◆ GIVEN INSTRUCTION ◆
Repeat exactly the lines from the one containing "Write part 3" through the one containing "tag(bpy.data.objects['conduit'], 'short white", both lines included, please, without any other lines.

** begin DATASET EXTRACT **

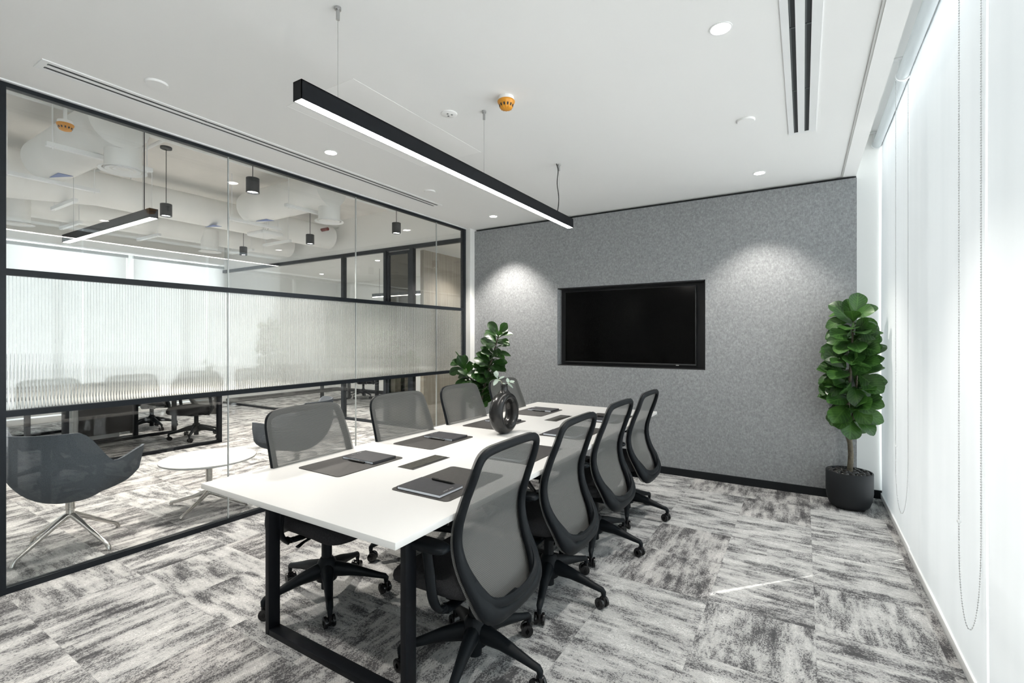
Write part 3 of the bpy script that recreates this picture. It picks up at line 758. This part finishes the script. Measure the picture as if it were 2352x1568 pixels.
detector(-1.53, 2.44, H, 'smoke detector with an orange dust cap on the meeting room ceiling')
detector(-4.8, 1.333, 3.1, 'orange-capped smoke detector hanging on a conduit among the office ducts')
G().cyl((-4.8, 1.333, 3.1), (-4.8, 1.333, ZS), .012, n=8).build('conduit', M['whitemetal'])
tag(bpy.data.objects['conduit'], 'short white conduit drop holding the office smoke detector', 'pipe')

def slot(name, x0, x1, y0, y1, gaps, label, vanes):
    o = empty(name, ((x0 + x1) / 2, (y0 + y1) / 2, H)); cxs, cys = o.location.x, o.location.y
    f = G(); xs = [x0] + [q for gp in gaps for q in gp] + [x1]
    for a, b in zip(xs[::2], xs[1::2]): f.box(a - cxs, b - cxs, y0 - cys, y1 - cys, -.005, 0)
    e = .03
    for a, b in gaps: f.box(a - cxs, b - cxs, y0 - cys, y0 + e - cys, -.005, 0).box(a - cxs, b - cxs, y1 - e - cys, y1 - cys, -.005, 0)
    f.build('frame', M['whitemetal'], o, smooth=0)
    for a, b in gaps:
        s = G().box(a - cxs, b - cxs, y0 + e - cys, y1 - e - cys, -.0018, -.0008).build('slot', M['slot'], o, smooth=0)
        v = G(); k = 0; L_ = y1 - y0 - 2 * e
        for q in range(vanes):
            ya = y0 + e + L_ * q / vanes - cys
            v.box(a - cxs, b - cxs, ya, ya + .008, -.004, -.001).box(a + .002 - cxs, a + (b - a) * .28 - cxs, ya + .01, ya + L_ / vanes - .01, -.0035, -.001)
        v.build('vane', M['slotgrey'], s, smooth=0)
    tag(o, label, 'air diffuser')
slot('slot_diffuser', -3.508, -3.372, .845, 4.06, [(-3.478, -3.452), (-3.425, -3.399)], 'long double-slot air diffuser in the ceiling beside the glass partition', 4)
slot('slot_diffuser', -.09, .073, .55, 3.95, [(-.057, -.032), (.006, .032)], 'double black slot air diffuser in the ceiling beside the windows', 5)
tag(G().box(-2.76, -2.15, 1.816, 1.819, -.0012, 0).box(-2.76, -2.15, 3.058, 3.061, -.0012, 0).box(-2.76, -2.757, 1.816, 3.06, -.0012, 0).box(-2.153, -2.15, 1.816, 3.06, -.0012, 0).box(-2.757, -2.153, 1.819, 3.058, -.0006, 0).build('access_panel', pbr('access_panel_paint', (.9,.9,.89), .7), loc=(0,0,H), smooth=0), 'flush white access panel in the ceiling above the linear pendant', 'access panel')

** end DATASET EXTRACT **
** begin DATASET EXTRACT **

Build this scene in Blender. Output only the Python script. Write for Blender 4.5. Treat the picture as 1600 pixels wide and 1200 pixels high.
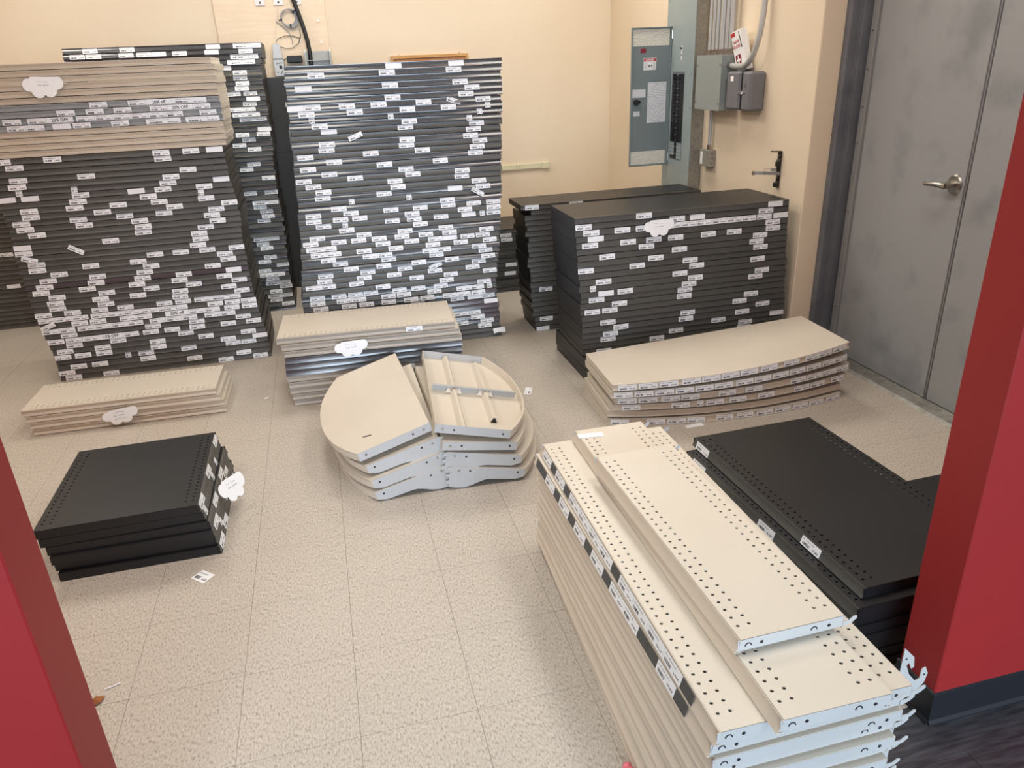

** end DATASET EXTRACT **

◆ FINAL ANSWER ◆
Write part 3 of the bpy script that recreates this picture. It picks up at line 758. This part finishes the script. Measure the picture as if it were 2352x1568 pixels.
detector(-1.53, 2.44, H, 'smoke detector with an orange dust cap on the meeting room ceiling')
detector(-4.8, 1.333, 3.1, 'orange-capped smoke detector hanging on a conduit among the office ducts')
G().cyl((-4.8, 1.333, 3.1), (-4.8, 1.333, ZS), .012, n=8).build('conduit', M['whitemetal'])
tag(bpy.data.objects['conduit'], 'short white conduit drop holding the office smoke detector', 'pipe')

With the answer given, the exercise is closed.